Sri Lanka saw a 22 per cent surge in visitors, though a recent upsurge in unrest may impact future bookings. Same-sex relationships are illegal on the island, though the Foreign Office says it is unaware of any prosecutions for breaking this law.

Images of the Buddha are regarded as particularly sensitive in Sri Lanka. The Foreign Office says: “British nationals have been refused entry to Sri Lanka or faced deportation for having visible tattoos of Buddha.

“Don’t pose for photographs standing in front of a statue of Buddha.”

Ms Longbottom said: “We see many cases each year of people breaking local laws and customs. It is important that our travellers understand that the UK Government can’t give legal advice or get them out of prison.”

The sharpest increase in British tourism, 31 per cent, was to Canada, which is rather more culturally relaxed than many countries. But travellers keen to explore the great outdoors are warned: “Tornadoes can occur almost anywhere in Canada,” and: “Forest fires can break out at anytime, regardless of the season.”

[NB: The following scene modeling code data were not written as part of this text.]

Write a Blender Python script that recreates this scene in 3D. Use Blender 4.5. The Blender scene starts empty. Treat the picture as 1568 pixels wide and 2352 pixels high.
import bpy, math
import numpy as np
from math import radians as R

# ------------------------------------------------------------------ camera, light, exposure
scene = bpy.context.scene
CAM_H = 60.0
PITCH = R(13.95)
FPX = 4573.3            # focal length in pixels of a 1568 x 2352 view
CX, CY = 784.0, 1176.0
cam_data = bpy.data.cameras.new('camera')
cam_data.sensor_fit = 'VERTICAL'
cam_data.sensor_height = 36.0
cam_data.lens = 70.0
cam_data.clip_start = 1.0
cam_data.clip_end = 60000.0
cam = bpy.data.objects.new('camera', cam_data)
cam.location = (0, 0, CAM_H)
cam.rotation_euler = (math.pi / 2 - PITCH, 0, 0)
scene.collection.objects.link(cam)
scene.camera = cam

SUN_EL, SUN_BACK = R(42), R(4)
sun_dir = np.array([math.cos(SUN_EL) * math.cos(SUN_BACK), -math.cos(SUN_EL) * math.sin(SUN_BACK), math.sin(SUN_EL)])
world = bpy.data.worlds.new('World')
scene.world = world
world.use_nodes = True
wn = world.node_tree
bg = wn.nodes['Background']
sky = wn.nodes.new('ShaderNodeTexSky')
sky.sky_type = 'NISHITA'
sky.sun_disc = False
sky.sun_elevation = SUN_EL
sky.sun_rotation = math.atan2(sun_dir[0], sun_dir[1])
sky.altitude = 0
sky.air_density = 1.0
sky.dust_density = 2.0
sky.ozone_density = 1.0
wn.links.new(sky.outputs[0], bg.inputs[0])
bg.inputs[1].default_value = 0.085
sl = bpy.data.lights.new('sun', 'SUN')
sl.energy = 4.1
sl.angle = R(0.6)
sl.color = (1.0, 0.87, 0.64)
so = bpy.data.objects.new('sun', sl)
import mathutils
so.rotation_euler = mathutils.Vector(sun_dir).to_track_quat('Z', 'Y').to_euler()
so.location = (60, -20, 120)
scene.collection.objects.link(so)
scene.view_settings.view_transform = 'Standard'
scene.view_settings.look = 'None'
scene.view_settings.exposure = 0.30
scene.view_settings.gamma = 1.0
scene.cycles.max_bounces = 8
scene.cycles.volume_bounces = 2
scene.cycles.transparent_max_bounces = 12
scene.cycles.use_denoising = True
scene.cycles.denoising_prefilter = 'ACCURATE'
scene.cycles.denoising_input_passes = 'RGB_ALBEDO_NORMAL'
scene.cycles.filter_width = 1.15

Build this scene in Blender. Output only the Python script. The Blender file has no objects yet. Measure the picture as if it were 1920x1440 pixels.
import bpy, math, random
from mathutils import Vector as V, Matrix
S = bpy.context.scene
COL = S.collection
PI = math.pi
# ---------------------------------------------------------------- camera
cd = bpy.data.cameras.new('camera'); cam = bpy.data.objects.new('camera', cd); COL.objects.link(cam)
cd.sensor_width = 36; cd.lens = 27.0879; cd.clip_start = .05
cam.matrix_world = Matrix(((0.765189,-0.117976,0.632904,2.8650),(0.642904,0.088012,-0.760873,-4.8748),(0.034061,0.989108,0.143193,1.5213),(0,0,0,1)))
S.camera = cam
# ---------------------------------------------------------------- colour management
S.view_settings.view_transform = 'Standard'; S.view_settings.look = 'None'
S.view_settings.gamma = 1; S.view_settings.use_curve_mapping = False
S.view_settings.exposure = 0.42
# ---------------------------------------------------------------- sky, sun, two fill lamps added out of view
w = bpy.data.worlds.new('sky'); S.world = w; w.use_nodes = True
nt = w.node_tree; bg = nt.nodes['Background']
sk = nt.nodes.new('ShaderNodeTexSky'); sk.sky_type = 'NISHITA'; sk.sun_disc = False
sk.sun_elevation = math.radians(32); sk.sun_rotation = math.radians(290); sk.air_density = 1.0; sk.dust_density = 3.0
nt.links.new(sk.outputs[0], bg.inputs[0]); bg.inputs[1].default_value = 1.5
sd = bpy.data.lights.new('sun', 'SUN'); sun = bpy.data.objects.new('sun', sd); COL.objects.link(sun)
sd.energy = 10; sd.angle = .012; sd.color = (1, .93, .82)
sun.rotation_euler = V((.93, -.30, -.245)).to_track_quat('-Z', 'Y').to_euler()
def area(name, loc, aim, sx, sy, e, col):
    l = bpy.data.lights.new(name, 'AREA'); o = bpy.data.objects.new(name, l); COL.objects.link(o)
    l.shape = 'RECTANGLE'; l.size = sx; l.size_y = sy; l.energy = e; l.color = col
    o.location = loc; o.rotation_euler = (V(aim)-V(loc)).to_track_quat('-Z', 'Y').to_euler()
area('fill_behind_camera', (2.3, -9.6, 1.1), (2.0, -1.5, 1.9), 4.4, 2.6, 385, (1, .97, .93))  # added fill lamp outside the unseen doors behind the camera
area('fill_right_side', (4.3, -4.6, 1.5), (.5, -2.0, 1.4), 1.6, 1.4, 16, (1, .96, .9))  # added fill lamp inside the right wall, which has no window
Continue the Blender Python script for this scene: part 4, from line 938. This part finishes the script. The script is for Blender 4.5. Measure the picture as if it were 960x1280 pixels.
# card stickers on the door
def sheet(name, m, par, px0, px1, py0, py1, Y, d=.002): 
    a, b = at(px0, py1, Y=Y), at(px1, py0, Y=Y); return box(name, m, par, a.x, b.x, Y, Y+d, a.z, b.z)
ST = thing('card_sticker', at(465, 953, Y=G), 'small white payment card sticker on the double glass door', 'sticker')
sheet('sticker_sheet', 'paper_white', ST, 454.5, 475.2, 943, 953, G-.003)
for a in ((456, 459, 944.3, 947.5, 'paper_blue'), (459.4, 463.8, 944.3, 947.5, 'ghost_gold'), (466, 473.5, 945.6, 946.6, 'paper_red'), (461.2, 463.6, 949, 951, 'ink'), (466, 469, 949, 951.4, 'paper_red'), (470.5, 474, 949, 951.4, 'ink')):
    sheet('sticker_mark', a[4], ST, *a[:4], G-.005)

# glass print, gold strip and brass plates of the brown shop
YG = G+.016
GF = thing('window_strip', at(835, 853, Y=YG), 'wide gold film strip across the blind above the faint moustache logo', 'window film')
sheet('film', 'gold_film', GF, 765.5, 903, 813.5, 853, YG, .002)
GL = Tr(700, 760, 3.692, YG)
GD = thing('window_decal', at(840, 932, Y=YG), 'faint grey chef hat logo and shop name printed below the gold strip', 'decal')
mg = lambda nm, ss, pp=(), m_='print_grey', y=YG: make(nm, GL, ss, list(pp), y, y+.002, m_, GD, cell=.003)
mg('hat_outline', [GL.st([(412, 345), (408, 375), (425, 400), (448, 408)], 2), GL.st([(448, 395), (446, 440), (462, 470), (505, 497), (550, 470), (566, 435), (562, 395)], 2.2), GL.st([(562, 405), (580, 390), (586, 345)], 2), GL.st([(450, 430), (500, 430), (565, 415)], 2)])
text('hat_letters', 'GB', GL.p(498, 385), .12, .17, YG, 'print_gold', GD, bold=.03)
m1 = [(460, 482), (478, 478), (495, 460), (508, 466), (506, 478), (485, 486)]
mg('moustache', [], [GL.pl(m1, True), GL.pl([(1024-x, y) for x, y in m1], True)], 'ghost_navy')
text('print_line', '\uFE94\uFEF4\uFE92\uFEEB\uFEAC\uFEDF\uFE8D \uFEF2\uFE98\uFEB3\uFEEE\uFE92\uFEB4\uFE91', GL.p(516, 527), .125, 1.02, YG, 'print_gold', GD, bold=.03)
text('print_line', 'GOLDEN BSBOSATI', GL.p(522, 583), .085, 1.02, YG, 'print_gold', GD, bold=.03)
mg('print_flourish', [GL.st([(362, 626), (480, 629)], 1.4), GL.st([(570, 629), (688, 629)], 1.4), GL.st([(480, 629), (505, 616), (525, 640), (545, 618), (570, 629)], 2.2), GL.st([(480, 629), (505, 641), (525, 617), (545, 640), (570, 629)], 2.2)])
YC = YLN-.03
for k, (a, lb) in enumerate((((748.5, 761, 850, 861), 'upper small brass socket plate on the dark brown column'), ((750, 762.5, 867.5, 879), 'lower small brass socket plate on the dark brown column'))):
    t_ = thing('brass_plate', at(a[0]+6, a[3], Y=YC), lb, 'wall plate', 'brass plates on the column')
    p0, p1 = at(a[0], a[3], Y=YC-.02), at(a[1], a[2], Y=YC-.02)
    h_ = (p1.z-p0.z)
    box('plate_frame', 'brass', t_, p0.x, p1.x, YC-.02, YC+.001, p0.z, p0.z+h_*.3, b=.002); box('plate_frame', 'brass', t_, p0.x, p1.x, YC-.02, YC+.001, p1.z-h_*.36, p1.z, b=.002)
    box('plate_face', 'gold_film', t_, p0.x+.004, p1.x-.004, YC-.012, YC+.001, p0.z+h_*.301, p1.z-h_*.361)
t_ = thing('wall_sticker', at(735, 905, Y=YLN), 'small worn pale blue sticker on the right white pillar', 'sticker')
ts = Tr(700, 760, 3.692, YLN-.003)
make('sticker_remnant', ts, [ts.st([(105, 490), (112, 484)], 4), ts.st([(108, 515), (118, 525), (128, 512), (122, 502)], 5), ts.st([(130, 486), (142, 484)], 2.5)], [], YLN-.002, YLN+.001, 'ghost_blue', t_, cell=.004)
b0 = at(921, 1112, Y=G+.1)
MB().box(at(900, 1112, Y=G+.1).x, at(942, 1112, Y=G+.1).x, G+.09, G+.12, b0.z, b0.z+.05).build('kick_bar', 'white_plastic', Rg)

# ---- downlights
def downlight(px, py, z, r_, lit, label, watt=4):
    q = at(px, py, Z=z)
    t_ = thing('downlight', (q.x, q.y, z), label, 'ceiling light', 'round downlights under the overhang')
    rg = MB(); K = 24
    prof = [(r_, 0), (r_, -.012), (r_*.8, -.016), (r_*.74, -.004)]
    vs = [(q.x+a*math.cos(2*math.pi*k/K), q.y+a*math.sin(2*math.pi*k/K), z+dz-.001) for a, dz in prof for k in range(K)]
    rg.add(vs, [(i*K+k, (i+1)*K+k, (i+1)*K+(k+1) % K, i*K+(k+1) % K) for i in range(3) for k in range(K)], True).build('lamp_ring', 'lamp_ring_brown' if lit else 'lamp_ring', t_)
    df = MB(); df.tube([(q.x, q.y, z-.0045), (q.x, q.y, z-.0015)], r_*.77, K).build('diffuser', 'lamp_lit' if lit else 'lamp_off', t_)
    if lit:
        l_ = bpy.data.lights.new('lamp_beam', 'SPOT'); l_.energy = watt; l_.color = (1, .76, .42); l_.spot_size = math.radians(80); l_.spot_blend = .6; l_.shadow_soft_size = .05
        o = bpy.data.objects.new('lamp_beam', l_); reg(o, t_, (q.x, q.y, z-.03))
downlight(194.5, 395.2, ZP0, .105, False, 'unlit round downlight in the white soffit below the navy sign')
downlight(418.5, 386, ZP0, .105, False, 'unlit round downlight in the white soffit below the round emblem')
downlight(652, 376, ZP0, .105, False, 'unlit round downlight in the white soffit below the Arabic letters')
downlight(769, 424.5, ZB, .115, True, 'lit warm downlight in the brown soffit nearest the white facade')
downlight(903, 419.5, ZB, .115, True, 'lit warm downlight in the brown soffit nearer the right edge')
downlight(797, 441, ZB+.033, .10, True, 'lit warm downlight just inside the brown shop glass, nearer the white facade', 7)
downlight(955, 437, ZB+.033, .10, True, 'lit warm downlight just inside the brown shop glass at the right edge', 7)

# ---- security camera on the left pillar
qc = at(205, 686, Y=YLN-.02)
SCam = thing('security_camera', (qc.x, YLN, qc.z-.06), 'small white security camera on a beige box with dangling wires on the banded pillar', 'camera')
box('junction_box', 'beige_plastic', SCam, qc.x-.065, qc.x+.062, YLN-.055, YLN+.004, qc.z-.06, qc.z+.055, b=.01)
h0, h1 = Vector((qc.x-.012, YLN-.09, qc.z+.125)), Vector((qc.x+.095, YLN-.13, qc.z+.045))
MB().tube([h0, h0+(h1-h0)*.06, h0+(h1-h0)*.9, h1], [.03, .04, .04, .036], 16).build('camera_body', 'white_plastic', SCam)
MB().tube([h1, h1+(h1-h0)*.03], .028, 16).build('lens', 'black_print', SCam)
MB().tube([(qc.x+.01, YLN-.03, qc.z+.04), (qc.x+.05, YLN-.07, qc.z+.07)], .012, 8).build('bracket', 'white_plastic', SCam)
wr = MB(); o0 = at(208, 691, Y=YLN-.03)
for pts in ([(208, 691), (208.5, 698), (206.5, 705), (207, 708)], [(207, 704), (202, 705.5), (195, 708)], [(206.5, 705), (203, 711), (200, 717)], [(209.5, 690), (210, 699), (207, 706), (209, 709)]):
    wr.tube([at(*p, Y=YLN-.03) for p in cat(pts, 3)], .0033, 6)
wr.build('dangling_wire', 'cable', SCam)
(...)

The world’s second-largest country (after Russia) is also seismically active. Earthquakes Canada has recorded an average of 10 tremors a day over the past month.

Danger Zone? Map of earthquakes in around Canada in Feb/March 2018 (Earthquakes Canada)

Travellers entering Canada are obliged to declare handmade crafts, such as wooden items, upon arrival.

In Europe, Cyprus saw a 29 per cent rise in visitors in 2016 compared with a year earlier. Rio Ferdinand, Colleen Rooney and Denise van Outen are recent visitors to the island.

The FCO advises: “If you are caught with any type of narcotic you will receive either a prison sentence or a hefty fine.

“You may be fined if you drive without a seatbelt or ride a motorbike without a crash helmet. Heavy fines also apply if you use a mobile telephone or are under the influence of alcohol while driving.”